■ DATASET RECORDS:
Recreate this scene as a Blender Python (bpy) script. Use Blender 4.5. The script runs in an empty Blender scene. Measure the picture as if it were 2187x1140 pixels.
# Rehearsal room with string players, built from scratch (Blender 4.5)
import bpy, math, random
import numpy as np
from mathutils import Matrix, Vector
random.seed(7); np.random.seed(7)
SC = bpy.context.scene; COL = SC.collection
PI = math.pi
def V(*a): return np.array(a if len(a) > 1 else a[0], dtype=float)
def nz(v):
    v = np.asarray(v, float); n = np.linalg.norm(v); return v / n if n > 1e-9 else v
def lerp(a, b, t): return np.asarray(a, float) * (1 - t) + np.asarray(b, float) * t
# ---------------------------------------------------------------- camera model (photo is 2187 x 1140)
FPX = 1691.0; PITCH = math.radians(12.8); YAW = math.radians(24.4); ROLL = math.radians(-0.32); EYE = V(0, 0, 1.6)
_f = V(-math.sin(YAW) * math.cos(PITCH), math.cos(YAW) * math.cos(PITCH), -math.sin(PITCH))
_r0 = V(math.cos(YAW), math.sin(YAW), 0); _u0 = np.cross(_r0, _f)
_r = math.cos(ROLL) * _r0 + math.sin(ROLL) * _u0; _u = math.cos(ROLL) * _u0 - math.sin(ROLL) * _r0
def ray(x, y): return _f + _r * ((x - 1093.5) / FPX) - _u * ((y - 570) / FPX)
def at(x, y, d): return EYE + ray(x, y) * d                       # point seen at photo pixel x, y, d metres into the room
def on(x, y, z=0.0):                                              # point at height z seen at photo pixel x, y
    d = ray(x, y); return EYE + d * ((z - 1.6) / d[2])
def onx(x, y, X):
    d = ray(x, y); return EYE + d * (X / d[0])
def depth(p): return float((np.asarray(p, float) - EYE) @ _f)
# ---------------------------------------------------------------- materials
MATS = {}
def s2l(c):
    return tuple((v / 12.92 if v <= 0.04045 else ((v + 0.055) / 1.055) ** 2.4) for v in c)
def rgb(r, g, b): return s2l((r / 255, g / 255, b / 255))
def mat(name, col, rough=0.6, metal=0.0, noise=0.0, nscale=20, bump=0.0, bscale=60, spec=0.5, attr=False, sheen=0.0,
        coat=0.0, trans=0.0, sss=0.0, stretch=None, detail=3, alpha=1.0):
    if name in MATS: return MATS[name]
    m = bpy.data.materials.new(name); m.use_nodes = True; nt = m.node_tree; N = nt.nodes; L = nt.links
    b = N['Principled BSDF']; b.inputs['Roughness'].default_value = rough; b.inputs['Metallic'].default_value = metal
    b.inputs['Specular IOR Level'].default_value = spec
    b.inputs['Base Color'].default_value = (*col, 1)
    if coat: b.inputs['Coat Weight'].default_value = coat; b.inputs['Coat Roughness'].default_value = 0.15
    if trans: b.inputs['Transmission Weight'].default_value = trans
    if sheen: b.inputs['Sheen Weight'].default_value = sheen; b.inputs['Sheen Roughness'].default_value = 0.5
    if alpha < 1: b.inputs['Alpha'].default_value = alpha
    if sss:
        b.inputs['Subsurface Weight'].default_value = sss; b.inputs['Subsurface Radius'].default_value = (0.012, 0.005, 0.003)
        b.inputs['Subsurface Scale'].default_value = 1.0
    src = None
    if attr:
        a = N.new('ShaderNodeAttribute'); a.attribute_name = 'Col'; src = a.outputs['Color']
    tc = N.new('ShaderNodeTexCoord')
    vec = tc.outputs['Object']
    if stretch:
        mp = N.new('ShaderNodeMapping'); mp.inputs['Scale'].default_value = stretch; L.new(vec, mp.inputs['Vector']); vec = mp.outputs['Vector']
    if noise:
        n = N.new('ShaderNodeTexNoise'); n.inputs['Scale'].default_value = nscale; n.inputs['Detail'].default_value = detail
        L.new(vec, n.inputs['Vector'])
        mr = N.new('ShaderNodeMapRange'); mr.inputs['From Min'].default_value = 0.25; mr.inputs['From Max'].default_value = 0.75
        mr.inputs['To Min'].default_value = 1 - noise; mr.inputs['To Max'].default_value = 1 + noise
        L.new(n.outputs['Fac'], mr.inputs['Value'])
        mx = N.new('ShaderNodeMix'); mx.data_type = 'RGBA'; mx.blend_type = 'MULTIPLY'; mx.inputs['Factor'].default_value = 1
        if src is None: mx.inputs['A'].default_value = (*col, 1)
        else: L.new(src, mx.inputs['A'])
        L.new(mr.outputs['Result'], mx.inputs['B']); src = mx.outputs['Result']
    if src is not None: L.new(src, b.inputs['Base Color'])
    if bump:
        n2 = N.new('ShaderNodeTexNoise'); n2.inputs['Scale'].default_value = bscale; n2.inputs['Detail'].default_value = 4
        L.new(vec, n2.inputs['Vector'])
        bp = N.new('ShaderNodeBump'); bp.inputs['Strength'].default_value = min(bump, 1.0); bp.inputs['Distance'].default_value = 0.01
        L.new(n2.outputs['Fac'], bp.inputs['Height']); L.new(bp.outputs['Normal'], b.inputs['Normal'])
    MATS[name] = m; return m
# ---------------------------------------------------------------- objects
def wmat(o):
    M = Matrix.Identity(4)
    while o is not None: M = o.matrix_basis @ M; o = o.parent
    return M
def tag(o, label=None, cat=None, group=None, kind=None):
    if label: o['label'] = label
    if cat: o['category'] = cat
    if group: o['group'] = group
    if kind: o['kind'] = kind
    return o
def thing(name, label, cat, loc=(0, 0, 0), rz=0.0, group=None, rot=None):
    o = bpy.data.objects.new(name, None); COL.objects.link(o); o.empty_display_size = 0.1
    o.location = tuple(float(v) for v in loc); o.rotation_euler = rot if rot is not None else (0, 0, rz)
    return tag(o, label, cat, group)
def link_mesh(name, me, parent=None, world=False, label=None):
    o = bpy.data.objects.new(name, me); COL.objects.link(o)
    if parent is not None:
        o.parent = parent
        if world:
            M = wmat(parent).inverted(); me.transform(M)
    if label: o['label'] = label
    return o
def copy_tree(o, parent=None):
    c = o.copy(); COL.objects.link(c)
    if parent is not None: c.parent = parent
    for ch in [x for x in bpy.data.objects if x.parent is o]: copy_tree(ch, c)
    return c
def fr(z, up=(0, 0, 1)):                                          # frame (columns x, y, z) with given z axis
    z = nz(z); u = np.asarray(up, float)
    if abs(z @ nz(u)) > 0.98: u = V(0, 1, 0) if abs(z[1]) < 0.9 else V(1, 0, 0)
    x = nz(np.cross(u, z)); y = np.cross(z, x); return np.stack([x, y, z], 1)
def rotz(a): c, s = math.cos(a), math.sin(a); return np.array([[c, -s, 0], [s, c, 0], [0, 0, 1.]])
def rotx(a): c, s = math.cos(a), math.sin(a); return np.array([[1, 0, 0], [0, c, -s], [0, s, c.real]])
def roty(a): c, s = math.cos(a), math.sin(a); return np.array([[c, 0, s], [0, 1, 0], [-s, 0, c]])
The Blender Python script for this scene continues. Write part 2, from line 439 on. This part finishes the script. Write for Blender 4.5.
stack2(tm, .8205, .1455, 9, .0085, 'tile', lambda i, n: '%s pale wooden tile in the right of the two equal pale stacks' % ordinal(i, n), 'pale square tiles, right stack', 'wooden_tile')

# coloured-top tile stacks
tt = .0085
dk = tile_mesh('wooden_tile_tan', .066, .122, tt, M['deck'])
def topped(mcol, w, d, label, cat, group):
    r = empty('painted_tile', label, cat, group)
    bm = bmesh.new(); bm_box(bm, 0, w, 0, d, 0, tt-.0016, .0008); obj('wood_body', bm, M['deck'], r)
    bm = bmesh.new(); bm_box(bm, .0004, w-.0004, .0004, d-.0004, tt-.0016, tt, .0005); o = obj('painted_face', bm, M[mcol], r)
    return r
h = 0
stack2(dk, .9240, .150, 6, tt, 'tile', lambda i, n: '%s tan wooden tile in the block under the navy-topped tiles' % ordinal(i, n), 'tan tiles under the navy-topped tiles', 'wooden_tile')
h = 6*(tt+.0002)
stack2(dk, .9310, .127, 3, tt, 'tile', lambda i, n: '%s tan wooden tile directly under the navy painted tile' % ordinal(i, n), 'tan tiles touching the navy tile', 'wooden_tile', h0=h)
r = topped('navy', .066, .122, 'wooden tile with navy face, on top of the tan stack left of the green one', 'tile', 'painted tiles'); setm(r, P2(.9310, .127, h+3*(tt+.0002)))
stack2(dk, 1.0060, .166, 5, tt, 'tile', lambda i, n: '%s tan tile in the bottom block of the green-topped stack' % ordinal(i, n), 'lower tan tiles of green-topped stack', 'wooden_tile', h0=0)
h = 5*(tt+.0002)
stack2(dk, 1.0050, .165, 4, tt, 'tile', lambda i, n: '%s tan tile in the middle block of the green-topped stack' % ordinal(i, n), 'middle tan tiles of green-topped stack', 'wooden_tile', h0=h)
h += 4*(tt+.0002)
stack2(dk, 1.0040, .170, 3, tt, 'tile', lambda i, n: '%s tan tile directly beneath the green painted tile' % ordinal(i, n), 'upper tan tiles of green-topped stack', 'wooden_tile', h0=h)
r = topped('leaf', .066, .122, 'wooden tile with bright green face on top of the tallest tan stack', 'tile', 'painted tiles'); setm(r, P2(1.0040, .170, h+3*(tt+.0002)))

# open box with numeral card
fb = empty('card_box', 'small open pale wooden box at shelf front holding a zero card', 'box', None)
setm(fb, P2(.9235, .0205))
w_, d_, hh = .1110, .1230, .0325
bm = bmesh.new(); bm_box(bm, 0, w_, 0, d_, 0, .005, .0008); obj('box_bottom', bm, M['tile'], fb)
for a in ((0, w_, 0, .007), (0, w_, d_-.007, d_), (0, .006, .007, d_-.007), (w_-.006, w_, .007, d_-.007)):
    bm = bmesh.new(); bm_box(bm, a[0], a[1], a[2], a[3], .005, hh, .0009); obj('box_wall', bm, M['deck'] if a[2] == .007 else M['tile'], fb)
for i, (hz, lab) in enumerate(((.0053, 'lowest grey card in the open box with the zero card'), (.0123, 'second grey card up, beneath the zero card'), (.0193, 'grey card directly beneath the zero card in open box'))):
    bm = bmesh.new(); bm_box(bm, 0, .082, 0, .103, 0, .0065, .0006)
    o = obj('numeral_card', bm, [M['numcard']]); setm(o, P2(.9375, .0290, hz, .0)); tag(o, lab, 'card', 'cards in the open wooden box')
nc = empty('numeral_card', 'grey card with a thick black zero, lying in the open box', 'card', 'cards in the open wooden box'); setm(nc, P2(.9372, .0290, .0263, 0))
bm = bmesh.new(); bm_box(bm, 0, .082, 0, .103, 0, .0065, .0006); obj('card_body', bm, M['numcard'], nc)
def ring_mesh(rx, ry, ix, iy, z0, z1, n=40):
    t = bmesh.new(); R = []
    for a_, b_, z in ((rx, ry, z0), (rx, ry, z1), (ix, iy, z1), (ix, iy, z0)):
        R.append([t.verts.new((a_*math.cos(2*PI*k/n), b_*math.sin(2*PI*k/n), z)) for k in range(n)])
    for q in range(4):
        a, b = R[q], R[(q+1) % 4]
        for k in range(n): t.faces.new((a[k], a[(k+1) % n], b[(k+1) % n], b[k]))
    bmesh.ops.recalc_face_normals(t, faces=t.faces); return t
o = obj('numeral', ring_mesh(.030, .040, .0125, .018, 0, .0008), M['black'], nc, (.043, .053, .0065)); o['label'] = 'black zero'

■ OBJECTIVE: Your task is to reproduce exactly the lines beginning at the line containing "The Blender Python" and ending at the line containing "stack2(tm, .8205, .1455, 9, .0085, 'tile', lambda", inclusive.

■ SOLUTION TO THIS EXERCISE:
The Blender Python script for this scene continues. Write part 2, from line 439 on. This part finishes the script. Write for Blender 4.5.
stack2(tm, .8205, .1455, 9, .0085, 'tile', lambda i, n: '%s pale wooden tile in the right of the two equal pale stacks' % ordinal(i, n), 'pale square tiles, right stack', 'wooden_tile')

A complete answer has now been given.